Noch scheint die Sonne... Pippo Delbono und Tilda Swinton
© ASCOT ELITE Home Entertainment GmbH
Aber auf anderen Ebenen kann der Film leider nicht so sehr überzeugen. Stellenweise ist der Symbolismus der Bildsprache doch etwas sehr dick aufgetragen, wenn z.B. das Liebesspiel von Emma und Antonio mit Nahaufnahmen von Blumen und Gräsern montiert wird, um den sowieso schon recht stereotypen Gegensatz zwischen emotionaler Kälte in der Stadt und Liebe und Leidenschaft in der Natur auch noch dem letzten Zuschauer verständlich zu machen. Wenn es bei einer Beerdigung dann auch noch anfängt zu regnen, dann ist man endgültig im Klischee angekommen. Ebenso wie die Inszenierung ist auch das Drehbuch ein zweischneidiges Schwert. So können die natürlich wirkenden Dialoge (und auch der erfrischend häufige Verzicht auf eben jene) leider nicht ganz darüber hinwegtäuschen, dass die Geschichte auch aus einer Seifenoper stammen könnte.

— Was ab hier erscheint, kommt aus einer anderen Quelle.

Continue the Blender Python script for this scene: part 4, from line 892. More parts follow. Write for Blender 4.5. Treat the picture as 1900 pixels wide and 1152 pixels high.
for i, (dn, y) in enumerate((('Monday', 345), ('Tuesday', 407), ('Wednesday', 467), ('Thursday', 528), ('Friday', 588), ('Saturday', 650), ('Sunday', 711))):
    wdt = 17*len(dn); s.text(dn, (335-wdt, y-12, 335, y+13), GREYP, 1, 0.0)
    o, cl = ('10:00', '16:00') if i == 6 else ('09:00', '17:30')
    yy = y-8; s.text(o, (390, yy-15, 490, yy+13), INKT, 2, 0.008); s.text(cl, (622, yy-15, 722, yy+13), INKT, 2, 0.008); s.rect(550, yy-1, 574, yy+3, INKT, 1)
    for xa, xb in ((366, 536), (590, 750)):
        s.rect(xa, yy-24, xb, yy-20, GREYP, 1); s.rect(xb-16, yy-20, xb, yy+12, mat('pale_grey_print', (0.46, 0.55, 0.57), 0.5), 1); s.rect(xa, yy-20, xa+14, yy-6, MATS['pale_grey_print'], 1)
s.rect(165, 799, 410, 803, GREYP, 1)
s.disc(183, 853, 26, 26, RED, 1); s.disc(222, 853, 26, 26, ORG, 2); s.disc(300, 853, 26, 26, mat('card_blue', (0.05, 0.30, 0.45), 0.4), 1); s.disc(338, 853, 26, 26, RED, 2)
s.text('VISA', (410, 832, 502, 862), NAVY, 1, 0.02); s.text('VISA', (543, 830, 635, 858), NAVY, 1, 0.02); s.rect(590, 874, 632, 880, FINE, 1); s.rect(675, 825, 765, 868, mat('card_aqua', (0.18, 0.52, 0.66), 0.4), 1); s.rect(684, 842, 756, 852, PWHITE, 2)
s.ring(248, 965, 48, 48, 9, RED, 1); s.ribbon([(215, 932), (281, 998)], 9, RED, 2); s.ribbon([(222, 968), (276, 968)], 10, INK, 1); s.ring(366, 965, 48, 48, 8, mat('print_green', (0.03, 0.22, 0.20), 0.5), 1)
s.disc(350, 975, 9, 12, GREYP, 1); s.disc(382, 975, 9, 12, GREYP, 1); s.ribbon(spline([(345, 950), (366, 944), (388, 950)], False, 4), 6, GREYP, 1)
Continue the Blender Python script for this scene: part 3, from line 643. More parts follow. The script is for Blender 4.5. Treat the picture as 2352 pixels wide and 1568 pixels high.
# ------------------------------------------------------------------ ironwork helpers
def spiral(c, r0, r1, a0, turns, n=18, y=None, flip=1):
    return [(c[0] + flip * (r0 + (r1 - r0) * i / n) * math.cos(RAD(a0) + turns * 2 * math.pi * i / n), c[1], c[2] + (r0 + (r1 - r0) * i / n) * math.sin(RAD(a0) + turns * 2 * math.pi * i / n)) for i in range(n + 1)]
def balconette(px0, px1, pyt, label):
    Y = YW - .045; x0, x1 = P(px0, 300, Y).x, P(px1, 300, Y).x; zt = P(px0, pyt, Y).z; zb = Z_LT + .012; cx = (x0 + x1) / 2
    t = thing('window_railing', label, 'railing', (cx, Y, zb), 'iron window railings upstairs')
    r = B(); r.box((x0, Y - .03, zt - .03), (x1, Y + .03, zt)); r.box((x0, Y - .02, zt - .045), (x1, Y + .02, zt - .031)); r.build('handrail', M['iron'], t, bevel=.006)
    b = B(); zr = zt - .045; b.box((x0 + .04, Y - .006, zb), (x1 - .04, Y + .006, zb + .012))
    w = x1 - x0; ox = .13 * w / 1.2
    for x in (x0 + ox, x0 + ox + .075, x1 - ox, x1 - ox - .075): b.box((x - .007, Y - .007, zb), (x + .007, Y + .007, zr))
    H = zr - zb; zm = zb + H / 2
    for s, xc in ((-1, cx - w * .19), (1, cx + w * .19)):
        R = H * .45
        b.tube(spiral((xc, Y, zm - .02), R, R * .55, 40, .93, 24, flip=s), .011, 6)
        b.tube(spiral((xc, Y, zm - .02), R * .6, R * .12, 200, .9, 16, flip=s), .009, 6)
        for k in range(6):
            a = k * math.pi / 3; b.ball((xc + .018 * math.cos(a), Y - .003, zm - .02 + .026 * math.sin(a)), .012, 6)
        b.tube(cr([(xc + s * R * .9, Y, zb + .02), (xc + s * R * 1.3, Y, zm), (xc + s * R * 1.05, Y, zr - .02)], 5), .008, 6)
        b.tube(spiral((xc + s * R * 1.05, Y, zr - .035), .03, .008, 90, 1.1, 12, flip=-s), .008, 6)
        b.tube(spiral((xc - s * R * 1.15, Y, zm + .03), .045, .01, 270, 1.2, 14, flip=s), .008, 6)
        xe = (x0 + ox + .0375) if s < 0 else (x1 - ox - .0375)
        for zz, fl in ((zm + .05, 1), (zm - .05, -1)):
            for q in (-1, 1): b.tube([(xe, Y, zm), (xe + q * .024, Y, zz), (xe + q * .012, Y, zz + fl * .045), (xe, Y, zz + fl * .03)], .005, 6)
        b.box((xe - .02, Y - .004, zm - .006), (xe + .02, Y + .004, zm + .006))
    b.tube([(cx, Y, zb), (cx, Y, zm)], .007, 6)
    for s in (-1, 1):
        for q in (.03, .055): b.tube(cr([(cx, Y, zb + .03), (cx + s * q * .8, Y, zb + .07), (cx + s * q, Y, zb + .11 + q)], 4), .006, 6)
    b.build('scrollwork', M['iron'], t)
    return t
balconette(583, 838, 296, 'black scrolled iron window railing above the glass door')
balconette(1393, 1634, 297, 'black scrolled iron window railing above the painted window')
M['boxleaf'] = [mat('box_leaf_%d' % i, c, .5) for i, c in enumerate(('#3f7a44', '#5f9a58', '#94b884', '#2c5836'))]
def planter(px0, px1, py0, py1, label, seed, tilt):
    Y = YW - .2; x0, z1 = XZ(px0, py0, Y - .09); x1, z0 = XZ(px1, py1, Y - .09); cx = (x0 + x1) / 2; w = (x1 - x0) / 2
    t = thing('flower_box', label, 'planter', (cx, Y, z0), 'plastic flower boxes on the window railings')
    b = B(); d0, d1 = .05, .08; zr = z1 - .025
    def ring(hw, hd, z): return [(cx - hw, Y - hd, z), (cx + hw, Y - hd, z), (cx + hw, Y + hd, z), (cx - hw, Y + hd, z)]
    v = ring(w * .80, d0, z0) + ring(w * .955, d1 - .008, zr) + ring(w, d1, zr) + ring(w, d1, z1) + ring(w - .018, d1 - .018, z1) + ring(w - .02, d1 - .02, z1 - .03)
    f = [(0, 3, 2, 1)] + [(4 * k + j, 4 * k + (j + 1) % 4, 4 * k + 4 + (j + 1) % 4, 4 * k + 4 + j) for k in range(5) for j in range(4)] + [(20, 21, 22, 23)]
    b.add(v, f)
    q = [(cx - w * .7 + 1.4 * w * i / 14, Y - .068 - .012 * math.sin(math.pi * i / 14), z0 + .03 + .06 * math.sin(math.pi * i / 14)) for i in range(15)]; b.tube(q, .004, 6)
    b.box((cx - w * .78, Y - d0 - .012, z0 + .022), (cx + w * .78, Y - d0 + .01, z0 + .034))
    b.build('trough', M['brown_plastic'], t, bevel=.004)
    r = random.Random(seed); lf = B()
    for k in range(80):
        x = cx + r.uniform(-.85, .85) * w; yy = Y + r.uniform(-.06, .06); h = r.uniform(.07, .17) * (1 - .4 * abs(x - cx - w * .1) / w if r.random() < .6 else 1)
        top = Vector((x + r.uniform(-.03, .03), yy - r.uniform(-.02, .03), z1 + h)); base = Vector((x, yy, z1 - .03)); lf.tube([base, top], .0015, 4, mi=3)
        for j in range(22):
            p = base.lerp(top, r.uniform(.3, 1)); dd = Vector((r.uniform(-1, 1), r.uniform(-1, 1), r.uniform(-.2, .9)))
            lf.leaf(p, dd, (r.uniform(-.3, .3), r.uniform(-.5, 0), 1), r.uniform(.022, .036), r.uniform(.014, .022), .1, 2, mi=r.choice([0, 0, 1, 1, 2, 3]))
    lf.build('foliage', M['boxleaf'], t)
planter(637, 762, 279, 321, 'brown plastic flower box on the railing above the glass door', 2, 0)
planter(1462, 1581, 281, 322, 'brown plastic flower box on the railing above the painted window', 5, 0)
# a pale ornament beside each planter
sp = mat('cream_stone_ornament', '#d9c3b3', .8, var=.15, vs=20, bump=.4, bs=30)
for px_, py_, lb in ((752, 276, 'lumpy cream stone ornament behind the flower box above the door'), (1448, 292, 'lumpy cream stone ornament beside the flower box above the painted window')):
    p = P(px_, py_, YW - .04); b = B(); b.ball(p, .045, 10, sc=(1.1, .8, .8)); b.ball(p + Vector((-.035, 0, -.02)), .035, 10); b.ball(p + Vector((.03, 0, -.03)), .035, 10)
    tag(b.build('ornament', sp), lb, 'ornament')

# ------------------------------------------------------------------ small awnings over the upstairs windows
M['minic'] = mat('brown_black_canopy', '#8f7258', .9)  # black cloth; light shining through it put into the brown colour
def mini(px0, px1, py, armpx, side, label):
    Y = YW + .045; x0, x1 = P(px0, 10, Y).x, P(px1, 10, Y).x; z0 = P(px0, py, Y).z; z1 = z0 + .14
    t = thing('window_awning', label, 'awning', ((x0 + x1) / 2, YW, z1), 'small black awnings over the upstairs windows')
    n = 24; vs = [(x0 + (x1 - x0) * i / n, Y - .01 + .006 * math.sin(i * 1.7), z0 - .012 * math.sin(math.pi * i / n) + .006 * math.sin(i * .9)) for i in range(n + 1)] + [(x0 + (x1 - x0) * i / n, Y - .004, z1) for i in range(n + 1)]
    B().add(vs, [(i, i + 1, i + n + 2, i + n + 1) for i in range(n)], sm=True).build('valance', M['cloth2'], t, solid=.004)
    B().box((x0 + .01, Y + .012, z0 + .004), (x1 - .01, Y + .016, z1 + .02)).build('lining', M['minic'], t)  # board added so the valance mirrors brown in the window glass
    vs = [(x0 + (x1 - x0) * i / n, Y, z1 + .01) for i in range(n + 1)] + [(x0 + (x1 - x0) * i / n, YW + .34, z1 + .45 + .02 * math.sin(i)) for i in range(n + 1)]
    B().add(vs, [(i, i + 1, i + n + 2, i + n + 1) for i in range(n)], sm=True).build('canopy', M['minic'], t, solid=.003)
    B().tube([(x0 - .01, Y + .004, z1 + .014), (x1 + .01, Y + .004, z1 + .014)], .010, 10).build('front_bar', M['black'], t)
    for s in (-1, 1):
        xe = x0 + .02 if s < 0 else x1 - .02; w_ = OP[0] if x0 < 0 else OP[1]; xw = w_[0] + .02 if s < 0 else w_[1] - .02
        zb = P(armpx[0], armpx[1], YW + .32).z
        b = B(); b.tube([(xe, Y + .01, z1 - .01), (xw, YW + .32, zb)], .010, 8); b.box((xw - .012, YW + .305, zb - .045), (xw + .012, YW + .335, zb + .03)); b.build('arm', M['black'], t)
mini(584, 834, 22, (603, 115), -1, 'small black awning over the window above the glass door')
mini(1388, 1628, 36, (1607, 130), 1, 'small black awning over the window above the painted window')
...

Insgesamt erzählt I Am Love eine relativ gewöhnliche Geschichte auf ungewöhnliche Weise und ist dadurch ein interessanter Film geworden, der vor allem für Freunde des Italienischen Kinos oder Fans von Tilda Swinton einen Blick wert sein dürfte. Besonders die Darsteller und Kameramann Yorick Le Saux wissen zu überzeugen, während Inszenierung und Drehbuch leider nicht ohne Schwächen sind.